La Gastronomia, 86 Park Hall Road, West Dulwich
La Gastronomia is on the long road out of West Norwood, past the cemetery with Mrs Beeton's grave. It sits on a bank of shops that are the last signs of life before you enter the deadzone of Dulwich's weird little nest of private schools. Linger here, because ahead there is nothing but endless rugby fields.
La Gastronomia is an Italian deli that sells all the food that you can see in the painting above, and lots more. It's near a book shop and the new Dulwich Lyceum, which is the sister restaurant to the great Peckham Bazaar. So, goods things happen here.
You ever read a recipe book where the author will say something like "...and this ingredient, X, can be found in all good delis"? Infuriating.You know instantly that you'll never find those things. The writer gazing out of their Marylebone townhouse and assuming that the whole of Britain is the same. I once knew someone who lived in Notting Hill who assured me that "all of life is here".
Anyway, La Gastronomia is one of those rare places where you can actually get the ingredients that famous food writers have promised us as our birthrights. You can get just about anything here that you'd need to make Italian food at home. I go there mainly to get ricotta salata - aged salted ricotta.
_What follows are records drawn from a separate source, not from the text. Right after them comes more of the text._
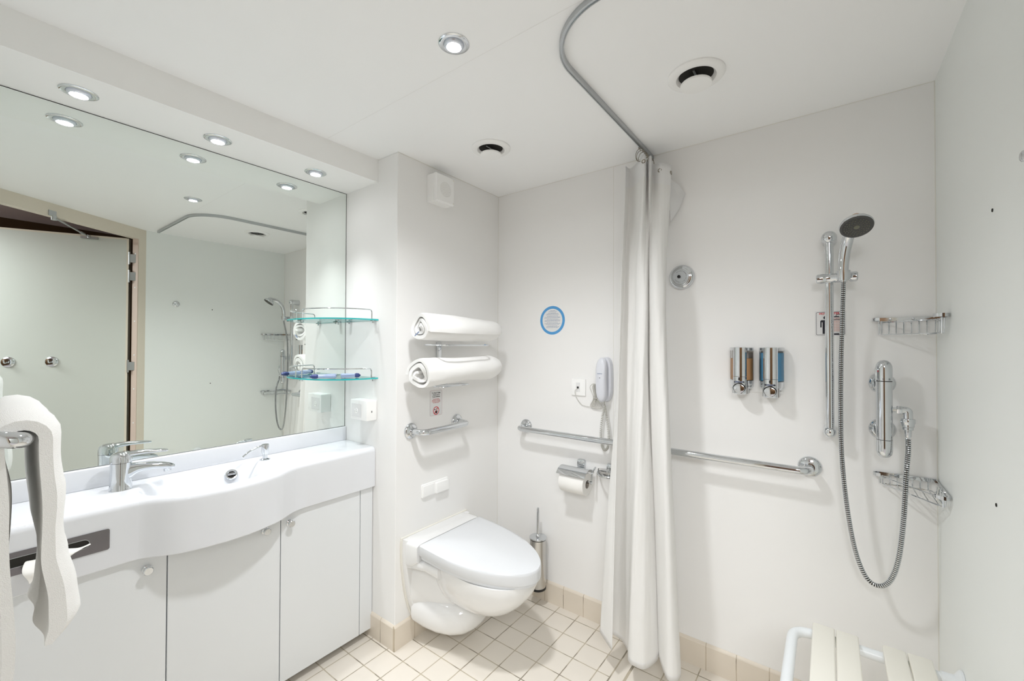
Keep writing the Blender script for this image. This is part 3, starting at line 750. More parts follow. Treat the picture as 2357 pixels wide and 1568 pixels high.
# ------------------------------------------------------------------ flushing notice on the toilet wall
fs = thing('flush_notice', 'small pink-bordered notice under the rolled towels about flushing the toilet', 'sign', (1.388, YT, .976))
b = bmn(); FO = (1.388, YT, 1.036); w_, h_ = .077, .120
plate(b, TOI, FO, rrect(w_, h_, .006), .0002, .0009); obj('card', b, M['sheet'], fs, smooth=False)
b = bmn(); o1, o2 = rrect(w_-.001, h_-.001, .006), rrect(w_-.0032, h_-.0032, .005)
loft(b, [on(TOI, FO, o1, .0010), on(TOI, FO, o2, .0010)], cap=False); obj('border', b, M['pink'], fs, smooth=False)
for i, s in enumerate(('To Flush Toilet,', 'Close Lid &', 'Touch Button')): text(s, TOI, (FO[0], YT, FO[2]+.047-i*.0088), .0088, M['inkblack'], fs, h=.0012, bold=.0001, sx=.98)
for i, s in enumerate(('Disposal of items', 'other than toilet paper', 'in the bowl can damage', 'the toilet system')): text(s, TOI, (FO[0], YT, FO[2]+.018-i*.0056), .0056, M['red'], fs, h=.0012, sx=1.0)
IO = (FO[0], YT, FO[2]-.037)
b = bmn(); loft(b, [on(TOI, IO, disc_pts(.0195), .0011), on(TOI, IO, disc_pts(.0158), .0011)], cap=False)
a = R(48); plate(b, TOI, IO, [(.0165*math.cos(a)-.0014*math.sin(a)*-1, .0165*math.sin(a)-.0014*math.cos(a)), (.0165*math.cos(a)-.0014*math.sin(a), .0165*math.sin(a)+.0014*math.cos(a)), (-.0165*math.cos(a)-.0014*math.sin(a), -.0165*math.sin(a)+.0014*math.cos(a)), (-.0165*math.cos(a)+.0014*math.sin(a), -.0165*math.sin(a)-.0014*math.cos(a))], .0014, .0018)
obj('prohibition_ring', b, M['red'], fs, smooth=False)
b = bmn(); plate(b, TOI, IO, [(-.008, -.001), (.009, -.001), (.006, -.013), (-.003, -.013)], .0010, .0013); plate(b, TOI, (IO[0]-.008, IO[1], IO[2]+.006), disc_pts(.0033, 14), .0010, .0013)
plate(b, TOI, (IO[0]+.002, IO[1], IO[2]+.008), [(-.002, -.001), (.003, 0), (.002, .003), (-.001, .002)], .0010, .0013); obj('pictogram', b, M['inkblack'], fs, smooth=False)

# ------------------------------------------------------------------ grab bars
def grabbar(name, fr, p0, p1, off, r, fl, label, flr=.036):
    u_, v_, n_ = fr; A, B_ = Vector(p0), Vector(p1); t = thing(name, label, 'grab bar', (A+B_)/2)
    d = (B_-A).normalized()
    b = bmn(); tube(b, fillet([A+n_*.004, A+n_*off, B_+n_*off, B_+n_*.004], .045, 10), r, 20); obj('bar', b, M['chrome'], t)
    for p in (A, B_):
        b = bmn(); lathe(b, [(flr, .0005), (flr, .003), (flr*.93, .008), (flr*.75, .0115), (r*1.35, .014), (r*1.15, .018)], p, n_, 36); obj('flange', b, M['chrome'], t)
    return t
grabbar('grab_bar', TOI, (1.2364, YT, .927), (1.5275, YT, .929), .082, .0135, 0, 'short chrome grab bar on the wall above the toilet')
grabbar('grab_bar', FAR, (XF, 1.296, .880), (XF, .057, .880), .082, .0135, 0, 'long chrome grab bar crossing the far wall behind the shower curtain')

# ------------------------------------------------------------------ flush plate
fp_ = thing('flush_plate', 'white two-button flush plate above the toilet', 'flush plate', (1.382, YT, .61))
b = bmn(); plate(b, TOI, (1.3815, YT, .6385), rrect(.165, .062, .006), .0003, .009, .004); obj('back_plate', b, M['plastic'], fp_)
b = bmn(); plate(b, TOI, (1.337, YT, .6385), rrect(.066, .050, .004), .008, .013, .002); obj('button', b, M['plastic'], fp_)
b = bmn(); plate(b, TOI, (1.416, YT, .6375), rrect(.080, .050, .004), .008, .022, .003); obj('button', b, M['plastic'], fp_)

# ------------------------------------------------------------------ toilet (wall hung)
TX = 1.388
tl = thing('toilet', 'white wall-hung toilet with closed lid', 'toilet', (TX, YT, .054))
def halfw(t): # plan outline of lid: t=0 rear .. 1 tip
    return .193*(1-max(0, (t-.12)/.88)**2.35)**.55 if t > .12 else .193+.0*t
def plan(y0, y1, k=1.0, n=22):
    """closed outline from rear y0 to tip y1"""
    L_ = []
    for i in range(n+1):
        a = math.pi/2*i/n; t = math.sin(a); L_.append((halfw(min(1, t))*k, y0+(y1-y0)*t))
    return [(TX+w__, y) for w__, y in L_]+[(TX-w__, y) for w__, y in L_[::-1][1:]]
def zslope(y, zr, zf): # height along lid
    t = (1.385-y)/(1.385-.915); return zr+(zf-zr)*t
# back block (cistern face)
b = bmn(); secs = []
OUT = [(.205, .470), (.207, .44), (.207, .40), (.203, .34), (.190, .25), (.170, .17), (.140, .10), (.100, .065), (.05, .055)]
ring_ = [(TX+a, z) for a, z in OUT]+[(TX-a, z) for a, z in OUT[::-1]]
def shrink(rg, k, dz=0):
    c = (TX, .28); return [((x-c[0])*k+c[0], (z-c[1])*k+c[1]+dz) for x, z in rg]
ring_f = [(TX+(p.x), p.y) for p in catmull([(a, z, 0) for a, z in OUT], 5)]; ring_f = ring_f+[(2*TX-x, z) for x, z in ring_f[::-1]]
secs = [[(x, YT-.0006, z) for x, z in ring_f], [(x, YT-.012, z) for x, z in ring_f]]
loft(b, secs); obj('sealing_gasket', b, mat('ivory_sealant', (.82, .80, .74), .6), tl)
b = bmn(); rf = shrink(ring_f, .975); secs = [[(x, YT-.010, z) for x, z in rf], [(x, YT-.030, z) for x, z in rf], [(x, YT-.036, z) for x, z in shrink(ring_f, .955)]]
loft(b, secs); bmesh.ops.triangulate(b, faces=[f for f in b.faces if len(f.verts) > 4]); obj('wall_flange', b, M['ceramic'], tl)
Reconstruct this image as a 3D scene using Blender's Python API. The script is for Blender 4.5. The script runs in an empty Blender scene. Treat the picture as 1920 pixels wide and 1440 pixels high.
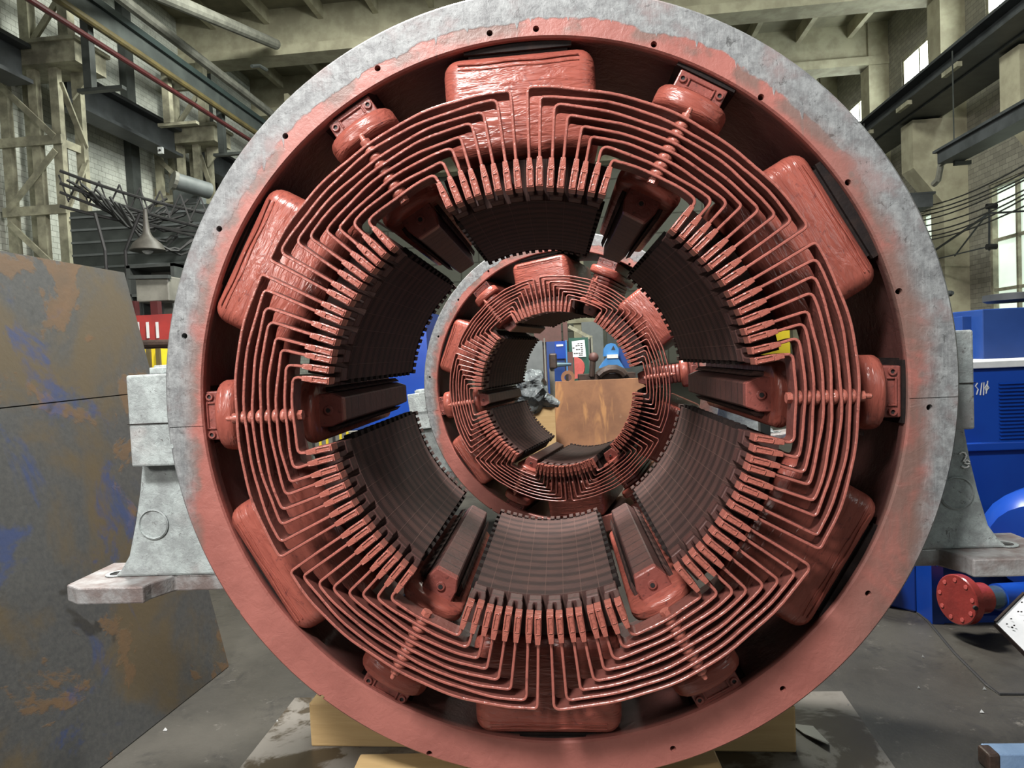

It's the only place I've seen in South London that sells it. So I end up popping every couple of months, another routine stop to add to the list.
Ricotta salata is meant to be the cheese for pasta alla norma, as opposed to parmesan or pecorino. It's what the Sicilians would swear by, and they invented the whole thing. No one yet has asked me for my recipe for pasta alla norma. And that's OK, With the climate crisis, international terrorism, fragile post-industrial economics etc etc people have a lot on their minds. It's fine. But as and when they do ask me, I have my story straight. I would tell them, with a gentle smile and a twinkle in my eye, that the secret to good pasta alla norma is a conceptual leap. A paradigm shift. Consider it not, I would say, as a tomato sauce with aubergine. Consider it, rather, as an aubergine sauce with tomato. That is the secret. That, in summary form, is what I would tell them.
I'm generally not keen on the rule-following school of cookery that privileges the "authentic" as infallible. At best it's middle class snobbery and an elaborate game of showing off:- English people pretending to be aghast that anyone would even think of putting garlic in carbonara etc. At worst there's some vaguely fascistic about it. Paying homage to the traditions of the fatherland, ruthlessly purging the foreign impurities. The gatekeepers and disciplinarians telling us we're doing it all wrong.
But life is about making exceptions, and it is a pleasure to go somewhere like La Gastronomia and be able to cook something that is Just. How. It. Should. Be. It's a break, a release. So much of our lives is just winging it, isn't it? A fudge, a compromise, an improvisation that sort of works out in a lop sided way. And that's exhausting isn't it? To constantly invent, hustle, muddle along.
But now, as a brief holiday from all that, we can sink into the warm bath of rules, of history, of the mass of accumulated knowledge. With our ricotta salata we can make a dish according to age old practices and immutable rules. We can make, or at least endeavour to make, the perfect example of its type. We can imagine ourselves stepping in the worn footprints of countless others.
So, to sum up: good shop, lots of interesting things to buy. And something about freedom through constraint, if you look hard enough. Recommended!